Annan Planı'na göre Güzelyurt'un Güney Kıbrıs'a verilmesi planlanıyordu. Erdoğan'ın "Güzelyurt'u kesinlikle vermeyiz" açıklamasını hatırlatan Rahvancıoğlu, "Türkiye için ne düşünüyorsak Kıbrıs için de aynısını düşünüyoruz’ diyerek ‘İkisini birbirinden ayırmıyoruz’ gibi açıklamaları da var. Yani bu açıklamalar bir bütünlük içerisinde değerlendirildiğinde AKP'nin, Türkiye'de gerek yargıda gerek orduda gerekse sivil kademelerde, hükümette hegemonyasını pekiştirdikten sonra Kıbrıs politikasıyla ilgili olarak da bir değişim sürecine girdiği görünüyor" diyor. "Türkiye nin eski dönemdeki Kıbrıs politikalarına bir dönüş olduğu söylenebilir mi?" sorusunu yanıtlayan Rahvancıoğlu, "Ne yazık ki öyle görünüyor" diyor.

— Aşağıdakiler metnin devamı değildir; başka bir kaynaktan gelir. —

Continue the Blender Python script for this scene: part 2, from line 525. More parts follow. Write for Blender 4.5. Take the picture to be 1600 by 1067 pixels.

Rahvancıoğlu henüz bu konuda detaylı bir tahlil yapılmadığının da altını çiziyor ve süreci takip etmek gerektiğini belirtiyor: "Bunun ayrıntılı bir şekilde tahlil edilmesi lazım. Yani bildiğimiz klasik bir önceki Ankara hükümetleri çizgisinde entegrasyoncu bir politika mıdır? Ne oranda pazarlık için söyleniyor? Yeni bir baskı yaratma girimşimidir? Bir süre gözlenmesi lazım bazı şeylerin."
Rahvancıoğlu bir öngörü olarak ise şunları kaydediyor: "Bunun bir pazarlıkta el yükseltme ya da pazarlıkta bir hamle olduğunu düşünmüyorum. Bunun yapısal bir şey olduğunu düşünüyorum."

Erdoğan'ın açıklamalarının Annan Planı döneminde yaptığı açıklamalara tezat oluşturan türden olduğunu kaydeden Rahvancıoğlu sözlerini şöyle sürdürüyor: "Erdoğan'ın açıklamaları, sol liberallerin sürekli dediği 'Erdoğan barışçıdır', 'Dünyaya uyum sağlamak ister' gibi söylemlerin ne kadar yersiz olduğunu kanıtlıyor."

Baraka Kültür Merkezi Temsilcisi Rahvancıoğlu, son yaşananların, Erdoğan'ın şöven gericiliğini ve dinsel gericiliğini temsil ettiğini kaydediyor.

Erdoğan'ın Kıbrıs ziyaretine "Hitler'in Fransa ziyareti" benzetmesi yapıldığını hatırlattığımız Rahvancıoğlu, "Bu Türkiye'nin Afganistan'da oynadığı role daha çok benziyor. Yani bu Amerikan emperyalizminin de çıkarlarını gözeten bir tarz. 'Orta Doğu'da büyük gücüm' gibi söylemlerinin bir gerçekliği yok. Amerikanın kolluk kuvvetliğini yapıyor" diyor.

Rahvancıoğlu, ABD'nin Kıbrıs'ta çözüm isteyip istemediğine ilişkin sorumuzu da şöyle yanıtlıyor: "Amerikan ve Avrupa Birliği'nin çıkarları ve çelişkileri var. Çözümün olabilmesi için AB ve diğerlerinin bir uzlaşmaya varması gerekiyor. Yani Kıbrıs'ın bölünmüşlüğü emperyalistlerin kendi aralarındaki bölünmüşlüğünün bir sonucu. Çıkarlar çatışıyor Kıbrıs'ta. Çözüm de istiyorlar ama kendi çıkarları doğrultusunda bir çözüm istiyorlar."

Peki, Kıbrıslılar nasıl bir çözüm istiyor? Gerek Toplumsal Varoluş Mitingleri sürecinde aktif rol alması, gerek diğer parti ve kurumlarla irtibatlarının olması doğrultusunda Kıbrıslıların taleplerini şöyle dile getiriyor Münür Rahvancıoğlu, "Bizim çözümümüz Kıbrıs halklarının söz, yetki, karar, iktidar sahibi olduğu; kendi hakkına sahip olduğu bir çözüm anlayışıdır. Ama onlar böyle bir çözüm istemiyorlar. Var olan bölünmüşlüğün, var olan iki halkın her an birbirine kırdırılabilirliğini, yani şövenizmi de ellerin de tutmak istiyorlar. Halkların kardeşliğini istemiyorlar. Sadece yasal anlamda uluslar arası hukuka uydurmak istiyorlar."

Rahvancıoğlu, Türkiye'deki emekçilere ve Türkiye halklarına da selam gönderiyor: "Türkiye'de bunların yayınlanması önemli bir şeydir. Biz burada, TC'ye karşı mücadele ediyoruz. Ama Türkiye halkları bizim kardeşimizdir."